At least the Dodgers didn't have to worry about who would be their closer Wednesday.

On a day when incumbent closer Jonathan Broxton and hot-hitting Andre Ethier joined third baseman Casey Blake on the sidelines because of elbow problems, the Dodgers used a patchwork lineup that included only one player, Matt Kemp, batting over .250.

That proved no match for Chicago Cubs starter Carlos Zambrano (4-1), who held the Dodgers to one run through eight innings, and home runs by a trio of Cubs powered Chicago to a 5-1 win in an afternoon game at Dodger Stadium.

The Dodgers then left for a seven-game trip to New York and Pittsburgh saddled with a list of problems:

—On the morning after a disastrous outing in which he threw eight consecutive balls, Broxton admitted having elbow problems and was immediately shut down by Manager Don Mattingly, pending the results of an MRI exam that weren't immediately available after the game.

—Ethier was scratched from the starting lineup because of a sore left elbow, putting on hold his hitting streak of 29 consecutive games. The right fielder, who's batting .370, said the elbow has been bothering him off and on since he slid into the plate against the St. Louis Cardinals in mid-April.

"It's more tender on the throwing than the swinging," said Ethier, who has a .438 lifetime batting average against Zambrano. "The last couple of days have [felt more] worse than good."

—Infielder Juan Uribe left the game because of a bruise on his left hand after being hit by a Zambrano pitch in the fourth inning. The Dodgers said X-rays were negative.

—The durability of potential closers Vicente Padilla and Hong-Chih Kuo is unknown, since they're relatively fresh off the disabled list. On the bright side, each tossed a scoreless inning in relief Wednesday.

—The Dodgers offense has gone into hiding again, with the team averaging two runs in a six-game home stand, four of which they lost.

"We're in that little phase right now but I still think we're going to score runs," Mattingly said.

The Dodgers' only run in front of 28,419 on Wednesday — another of this season's "throwback" games with the teams wearing 1940s uniforms — came in the sixth inning when Tony Gwynn Jr. doubled, moved to third base on a single by Aaron Miles and scored on a sacrifice fly by Jay Gibbons.

Pitching with temperatures in the low 90s, starter Ted Lilly held his former team scoreless through the first four innings.
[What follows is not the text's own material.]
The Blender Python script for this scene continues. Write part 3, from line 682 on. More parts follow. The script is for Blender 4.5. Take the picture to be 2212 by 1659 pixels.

But he gave up a solo home run in the fifth inning to Geovany Soto.

It got worse in the sixth inning, when Carlos Pena drilled his second home run in as many days to the right-field corner. And after Zambrano and Darwin Barney singled, Marlon Byrd hit a home run to the left-field pavilion.

For Lilly (2-3), it was a familiar story. Lilly had gotten an average of only 3.03 runs of support per nine innings since the start of the 2010 season, lowest in the big leagues, according to the Dodgers.

"When you're not scoring … I really feel like Teddy is trying to keep zeroes every inning and can't make any mistakes, and that's not a good way to pitch," Mattingly said.